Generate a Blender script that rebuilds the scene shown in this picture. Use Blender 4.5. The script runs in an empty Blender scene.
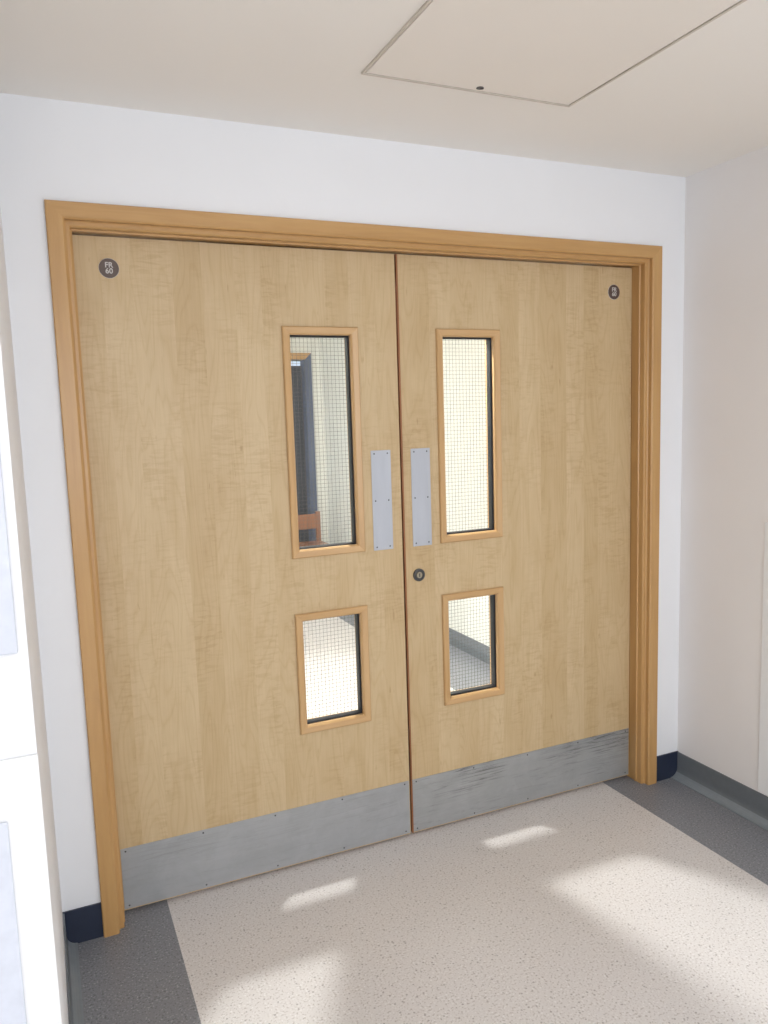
import bpy, bmesh, math, random
from mathutils import Vector, Euler
random.seed(3)
S=bpy.context.scene
S.view_settings.view_transform='Standard'
S.view_settings.look='None'

# ------------------------------------------------------------ materials
def newmat(name):
    m=bpy.data.materials.new(name);m.use_nodes=True
    nt=m.node_tree;b=nt.nodes["Principled BSDF"]
    return m,nt,b
def lin(c):
    return tuple(((v/255)/12.92 if v/255<=0.04045 else ((v/255+0.055)/1.055)**2.4) for v in c)+(1,)
def N(nt,t,**k):
    n=nt.nodes.new(t)
    for a,v in k.items(): setattr(n,a,v)
    return n
def ramp(nt,stops):
    r=N(nt,"ShaderNodeValToRGB");e=r.color_ramp.elements
    while len(e)<len(stops): e.new(0.5)
    for i,(p,c) in enumerate(stops):
        e[i].position=p;e[i].color=c
    return r
def math_(nt,op,a,b=None,c=None):
    n=N(nt,"ShaderNodeMath",operation=op)
    for i,v in enumerate((a,b,c)):
        if v is None: continue
        if isinstance(v,bpy.types.NodeSocket): nt.links.new(v,n.inputs[i])
        else: n.inputs[i].default_value=v
    return n.outputs[0]
def mixc(nt,a,b,fac,mode='MIX'):
    m=N(nt,"ShaderNodeMix",data_type='RGBA',blend_type=mode)
    for s,v in ((0,fac),(6,a),(7,b)):
        if isinstance(v,bpy.types.NodeSocket): nt.links.new(v,m.inputs[s])
        else: m.inputs[s].default_value=v
    return m.outputs[2]
def coords(nt,scale=(1,1,1),loc=(0,0,0)):
    g=N(nt,"ShaderNodeNewGeometry");mp=N(nt,"ShaderNodeMapping")
    mp.inputs['Scale'].default_value=scale;mp.inputs['Location'].default_value=loc
    nt.links.new(g.outputs['Position'],mp.inputs['Vector']);return mp.outputs[0]
def noise(nt,vec,scale,detail=4,rough=.5,dist=0):
    n=N(nt,"ShaderNodeTexNoise");n.inputs['Scale'].default_value=scale
    n.inputs['Detail'].default_value=detail;n.inputs['Roughness'].default_value=rough
    n.inputs['Distortion'].default_value=dist
    nt.links.new(vec,n.inputs['Vector']);return n.outputs['Fac']
def bump(nt,b,h,strength=.1,dist=.001):
    bp=N(nt,"ShaderNodeBump");bp.inputs['Strength'].default_value=strength;bp.inputs['Distance'].default_value=dist
    nt.links.new(h,bp.inputs['Height']);nt.links.new(bp.outputs[0],b.inputs['Normal'])

def paint(name,col,rough=.6,var=.03,sc=3):
    m,nt,b=newmat(name)
    c=lin(col);d=tuple(v*(1-var*2) for v in c[:3])+(1,)
    n=noise(nt,coords(nt),sc,3)
    r=ramp(nt,[(.3,d),(.7,c)]);nt.links.new(n,r.inputs[0]);nt.links.new(r.outputs[0],b.inputs['Base Color'])
    b.inputs['Roughness'].default_value=rough
    bump(nt,b,noise(nt,coords(nt),180,2),.06,.001)
    return m
def plain(name,col,rough=.5,metal=0):
    m,nt,b=newmat(name);b.inputs['Base Color'].default_value=lin(col)
    b.inputs['Roughness'].default_value=rough;b.inputs['Metallic'].default_value=metal
    n=noise(nt,coords(nt),40,3);r=ramp(nt,[(.3,tuple(v*.92 for v in lin(col)[:3])+(1,)),(.7,lin(col))])
    nt.links.new(n,r.inputs[0]);nt.links.new(r.outputs[0],b.inputs['Base Color'])
    return m

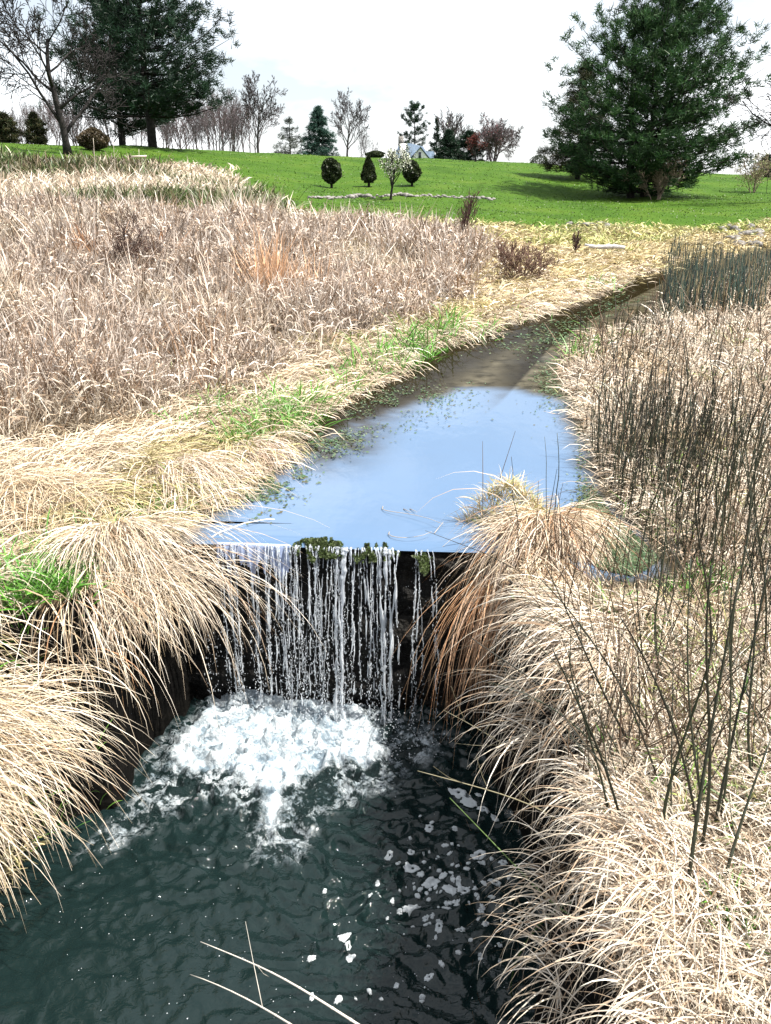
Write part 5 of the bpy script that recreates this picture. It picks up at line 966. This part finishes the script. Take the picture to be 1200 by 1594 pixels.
++++
**WHAT TO WORK ON**
Transcribe all entries above exactly. Drop the pictures.

**ANSWER**
Generate a Blender script that rebuilds the scene shown in this picture. Use Blender 4.5. The script runs in an empty Blender scene.
import bpy, bmesh, math, random
from mathutils import Vector, Euler
random.seed(3)
S=bpy.context.scene
S.view_settings.view_transform='Standard'
S.view_settings.look='None'

# ------------------------------------------------------------ materials
def newmat(name):
    m=bpy.data.materials.new(name);m.use_nodes=True
    nt=m.node_tree;b=nt.nodes["Principled BSDF"]
    return m,nt,b
def lin(c):
    return tuple(((v/255)/12.92 if v/255<=0.04045 else ((v/255+0.055)/1.055)**2.4) for v in c)+(1,)
def N(nt,t,**k):
    n=nt.nodes.new(t)
    for a,v in k.items(): setattr(n,a,v)
    return n
def ramp(nt,stops):
    r=N(nt,"ShaderNodeValToRGB");e=r.color_ramp.elements
    while len(e)<len(stops): e.new(0.5)
    for i,(p,c) in enumerate(stops):
        e[i].position=p;e[i].color=c
    return r
def math_(nt,op,a,b=None,c=None):
    n=N(nt,"ShaderNodeMath",operation=op)
    for i,v in enumerate((a,b,c)):
        if v is None: continue
        if isinstance(v,bpy.types.NodeSocket): nt.links.new(v,n.inputs[i])
        else: n.inputs[i].default_value=v
    return n.outputs[0]
def mixc(nt,a,b,fac,mode='MIX'):
    m=N(nt,"ShaderNodeMix",data_type='RGBA',blend_type=mode)
    for s,v in ((0,fac),(6,a),(7,b)):
        if isinstance(v,bpy.types.NodeSocket): nt.links.new(v,m.inputs[s])
        else: m.inputs[s].default_value=v
    return m.outputs[2]
def coords(nt,scale=(1,1,1),loc=(0,0,0)):
    g=N(nt,"ShaderNodeNewGeometry");mp=N(nt,"ShaderNodeMapping")
    mp.inputs['Scale'].default_value=scale;mp.inputs['Location'].default_value=loc
    nt.links.new(g.outputs['Position'],mp.inputs['Vector']);return mp.outputs[0]
def noise(nt,vec,scale,detail=4,rough=.5,dist=0):
    n=N(nt,"ShaderNodeTexNoise");n.inputs['Scale'].default_value=scale
    n.inputs['Detail'].default_value=detail;n.inputs['Roughness'].default_value=rough
    n.inputs['Distortion'].default_value=dist
    nt.links.new(vec,n.inputs['Vector']);return n.outputs['Fac']
def bump(nt,b,h,strength=.1,dist=.001):
    bp=N(nt,"ShaderNodeBump");bp.inputs['Strength'].default_value=strength;bp.inputs['Distance'].default_value=dist
    nt.links.new(h,bp.inputs['Height']);nt.links.new(bp.outputs[0],b.inputs['Normal'])

def paint(name,col,rough=.6,var=.03,sc=3):
    m,nt,b=newmat(name)
    c=lin(col);d=tuple(v*(1-var*2) for v in c[:3])+(1,)
    n=noise(nt,coords(nt),sc,3)
    r=ramp(nt,[(.3,d),(.7,c)]);nt.links.new(n,r.inputs[0]);nt.links.new(r.outputs[0],b.inputs['Base Color'])
    b.inputs['Roughness'].default_value=rough
    bump(nt,b,noise(nt,coords(nt),180,2),.06,.001)
    return m
def plain(name,col,rough=.5,metal=0):
    m,nt,b=newmat(name);b.inputs['Base Color'].default_value=lin(col)
    b.inputs['Roughness'].default_value=rough;b.inputs['Metallic'].default_value=metal
    n=noise(nt,coords(nt),40,3);r=ramp(nt,[(.3,tuple(v*.92 for v in lin(col)[:3])+(1,)),(.7,lin(col))])
    nt.links.new(n,r.inputs[0]);nt.links.new(r.outputs[0],b.inputs['Base Color'])
    return m

Write part 5 of the bpy script that recreates this picture. It picks up at line 966. This part finishes the script. Take the picture to be 1200 by 1594 pixels.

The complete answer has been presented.